- Set problem: Identify the lines that contain the word "script", then copy them.
+++ Rows
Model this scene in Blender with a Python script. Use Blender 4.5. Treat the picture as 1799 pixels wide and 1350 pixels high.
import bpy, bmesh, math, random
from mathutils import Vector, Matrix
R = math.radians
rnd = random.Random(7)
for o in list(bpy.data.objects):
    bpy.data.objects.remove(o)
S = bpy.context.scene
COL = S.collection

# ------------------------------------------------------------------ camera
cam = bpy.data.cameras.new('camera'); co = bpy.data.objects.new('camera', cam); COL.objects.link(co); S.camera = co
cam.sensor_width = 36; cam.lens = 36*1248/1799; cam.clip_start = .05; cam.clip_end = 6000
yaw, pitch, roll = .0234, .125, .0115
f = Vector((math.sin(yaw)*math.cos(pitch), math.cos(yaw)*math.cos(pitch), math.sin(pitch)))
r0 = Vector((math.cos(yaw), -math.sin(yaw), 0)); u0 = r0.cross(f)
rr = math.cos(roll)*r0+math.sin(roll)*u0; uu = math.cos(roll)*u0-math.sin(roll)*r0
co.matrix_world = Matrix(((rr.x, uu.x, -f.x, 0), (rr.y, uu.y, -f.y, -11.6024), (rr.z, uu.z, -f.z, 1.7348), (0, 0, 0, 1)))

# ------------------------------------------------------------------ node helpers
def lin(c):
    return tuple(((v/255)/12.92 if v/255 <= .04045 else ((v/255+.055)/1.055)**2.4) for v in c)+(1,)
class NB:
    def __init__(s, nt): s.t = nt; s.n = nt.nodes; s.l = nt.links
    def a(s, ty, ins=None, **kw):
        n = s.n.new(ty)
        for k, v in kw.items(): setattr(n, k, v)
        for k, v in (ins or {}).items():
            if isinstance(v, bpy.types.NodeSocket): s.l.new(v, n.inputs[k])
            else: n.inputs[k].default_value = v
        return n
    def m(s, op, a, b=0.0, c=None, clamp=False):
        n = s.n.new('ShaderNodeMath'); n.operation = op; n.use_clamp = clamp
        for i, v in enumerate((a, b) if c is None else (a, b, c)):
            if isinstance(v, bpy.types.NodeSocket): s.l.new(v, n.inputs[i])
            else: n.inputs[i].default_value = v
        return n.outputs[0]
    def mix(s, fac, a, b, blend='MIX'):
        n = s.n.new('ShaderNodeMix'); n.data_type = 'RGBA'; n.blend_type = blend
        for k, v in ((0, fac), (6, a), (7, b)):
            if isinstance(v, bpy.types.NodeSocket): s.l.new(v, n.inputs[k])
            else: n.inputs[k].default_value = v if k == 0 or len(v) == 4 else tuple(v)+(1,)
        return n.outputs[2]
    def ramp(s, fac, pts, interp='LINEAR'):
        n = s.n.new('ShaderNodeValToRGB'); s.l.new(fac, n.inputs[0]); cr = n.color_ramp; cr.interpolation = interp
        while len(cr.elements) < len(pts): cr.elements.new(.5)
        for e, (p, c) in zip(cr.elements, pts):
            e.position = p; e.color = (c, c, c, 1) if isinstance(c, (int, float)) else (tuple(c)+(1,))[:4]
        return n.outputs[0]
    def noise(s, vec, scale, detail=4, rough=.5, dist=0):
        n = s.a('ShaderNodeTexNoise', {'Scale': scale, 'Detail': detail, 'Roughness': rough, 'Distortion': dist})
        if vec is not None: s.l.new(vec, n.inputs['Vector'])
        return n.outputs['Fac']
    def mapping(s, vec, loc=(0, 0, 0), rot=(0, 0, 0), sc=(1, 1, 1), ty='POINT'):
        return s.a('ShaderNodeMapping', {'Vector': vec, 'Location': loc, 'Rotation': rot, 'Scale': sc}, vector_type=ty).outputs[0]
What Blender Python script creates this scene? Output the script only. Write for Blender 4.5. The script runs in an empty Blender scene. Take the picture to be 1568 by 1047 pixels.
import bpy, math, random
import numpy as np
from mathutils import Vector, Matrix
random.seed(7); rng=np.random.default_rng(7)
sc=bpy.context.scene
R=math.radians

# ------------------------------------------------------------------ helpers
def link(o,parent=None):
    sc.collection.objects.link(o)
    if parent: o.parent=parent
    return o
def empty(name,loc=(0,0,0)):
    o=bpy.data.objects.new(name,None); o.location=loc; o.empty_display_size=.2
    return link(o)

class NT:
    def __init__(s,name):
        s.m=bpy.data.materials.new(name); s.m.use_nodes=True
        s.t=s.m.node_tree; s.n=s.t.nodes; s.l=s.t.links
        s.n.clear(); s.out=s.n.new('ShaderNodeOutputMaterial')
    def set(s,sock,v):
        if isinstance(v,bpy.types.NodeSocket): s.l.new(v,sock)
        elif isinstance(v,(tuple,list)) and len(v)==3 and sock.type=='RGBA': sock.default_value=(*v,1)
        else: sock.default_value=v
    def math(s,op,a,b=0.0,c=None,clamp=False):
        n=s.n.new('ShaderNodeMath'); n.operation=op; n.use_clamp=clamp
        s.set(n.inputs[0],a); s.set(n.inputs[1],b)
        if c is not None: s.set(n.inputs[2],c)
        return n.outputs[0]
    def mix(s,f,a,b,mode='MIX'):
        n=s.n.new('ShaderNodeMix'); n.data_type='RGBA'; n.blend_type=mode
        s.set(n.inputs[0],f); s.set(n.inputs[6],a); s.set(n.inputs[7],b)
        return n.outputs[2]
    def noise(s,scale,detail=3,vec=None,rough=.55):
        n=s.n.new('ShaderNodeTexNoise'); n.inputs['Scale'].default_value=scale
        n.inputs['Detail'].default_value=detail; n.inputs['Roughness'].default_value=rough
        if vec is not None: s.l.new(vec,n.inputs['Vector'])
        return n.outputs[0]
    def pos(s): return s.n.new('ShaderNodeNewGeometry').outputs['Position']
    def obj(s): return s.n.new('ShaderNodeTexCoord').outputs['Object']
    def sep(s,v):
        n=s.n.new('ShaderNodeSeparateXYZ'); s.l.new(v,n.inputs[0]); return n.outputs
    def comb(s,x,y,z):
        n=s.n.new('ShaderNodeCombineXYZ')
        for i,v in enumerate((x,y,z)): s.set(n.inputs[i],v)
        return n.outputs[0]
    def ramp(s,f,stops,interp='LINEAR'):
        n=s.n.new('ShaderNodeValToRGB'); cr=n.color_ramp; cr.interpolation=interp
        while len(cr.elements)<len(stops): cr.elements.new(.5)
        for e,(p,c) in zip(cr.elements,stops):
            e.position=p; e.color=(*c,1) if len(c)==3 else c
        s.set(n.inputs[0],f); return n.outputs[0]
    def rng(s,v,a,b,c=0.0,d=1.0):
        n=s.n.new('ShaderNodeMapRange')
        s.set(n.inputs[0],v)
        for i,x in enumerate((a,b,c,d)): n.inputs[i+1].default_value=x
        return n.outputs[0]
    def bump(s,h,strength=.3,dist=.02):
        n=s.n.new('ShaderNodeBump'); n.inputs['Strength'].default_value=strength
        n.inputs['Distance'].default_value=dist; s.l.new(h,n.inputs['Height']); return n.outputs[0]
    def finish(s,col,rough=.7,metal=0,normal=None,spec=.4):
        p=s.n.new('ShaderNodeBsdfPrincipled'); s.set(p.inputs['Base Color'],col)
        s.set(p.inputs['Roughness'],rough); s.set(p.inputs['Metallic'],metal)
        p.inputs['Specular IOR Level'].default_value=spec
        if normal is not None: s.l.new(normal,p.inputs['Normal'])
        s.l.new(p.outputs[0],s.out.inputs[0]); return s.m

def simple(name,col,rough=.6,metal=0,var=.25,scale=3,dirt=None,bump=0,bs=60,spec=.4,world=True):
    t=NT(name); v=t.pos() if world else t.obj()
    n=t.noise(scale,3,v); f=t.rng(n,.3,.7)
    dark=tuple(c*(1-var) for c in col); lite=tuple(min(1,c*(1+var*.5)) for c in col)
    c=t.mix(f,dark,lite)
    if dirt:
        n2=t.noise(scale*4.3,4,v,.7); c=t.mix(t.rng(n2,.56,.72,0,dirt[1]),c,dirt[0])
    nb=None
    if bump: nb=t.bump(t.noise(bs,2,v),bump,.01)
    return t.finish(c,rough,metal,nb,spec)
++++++
- Task result:
Model this scene in Blender with a Python script. Use Blender 4.5. Treat the picture as 1799 pixels wide and 1350 pixels high.
What Blender Python script creates this scene? Output the script only. Write for Blender 4.5. The script runs in an empty Blender scene. Take the picture to be 1568 by 1047 pixels.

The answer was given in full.